A week later he was finally moved to a more structured program at FDR Elementary School. Hotaling thinks that program is a good fit for Ben, but she wishes they had moved faster — or not moved him from the BOCES program at all.
Last year, he adjusted slowly to the school setting, but the worst that happened was that he crawled under a table and hummed, she said. Teachers tried to show him how to deal with noise and other stimuli that autistic children often find distressing. Their goal was to get him to eventually cope without hiding under tables.
“Previously, he would be taken to a quiet room to calm down,” she said. “He steadily improved last year.”
Teachers never called her to take him home and never reported restraining him, she said.
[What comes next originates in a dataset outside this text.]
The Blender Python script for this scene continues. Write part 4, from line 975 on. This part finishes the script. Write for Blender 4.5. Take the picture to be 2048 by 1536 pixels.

But Jackson said it’s far better for Ben to be in Schenectady schools — even if it took 10 weeks to get him into the right program — than at another school in a far-away suburb.
It’s not just the money, although that was the motivating factor in this case, she said. As soon as school officials said they would create more special education classrooms here, Jackson pulled up the records of the students who were being sent farthest away.
She particularly wanted to bring back the students learning in Voorheesville, which is so far away that most parents never get there for meet-the-teacher nights, concerts and plays.
Even worse, the distance means that the student usually doesn’t get to participate in festivals, barbecues and other events held after school.
Some of the BOCES sites also don’t integrate the special education children into concerts and other group events.
In Schenectady, Jackson said, all the special education students participate. “They’re part of that spring concert. When the puppet show comes in, they’re part of that process. Their artwork is up on the walls,” she said.
And, most importantly for students like Ben, being at a Schenectady elementary school means it will be far easier to ease into mainstream classes when the time is right.
There are still 166 Schenectady students attending BOCES special ed programs as far away as Guilderland, but no one is in Voorheesville now, Jackson said. Only a few of those cannot be helped in Schenectady — there are some in psychiatric centers and other highly supervised programs. The rest could come back, if there were enough classrooms in Schenectady’s schools.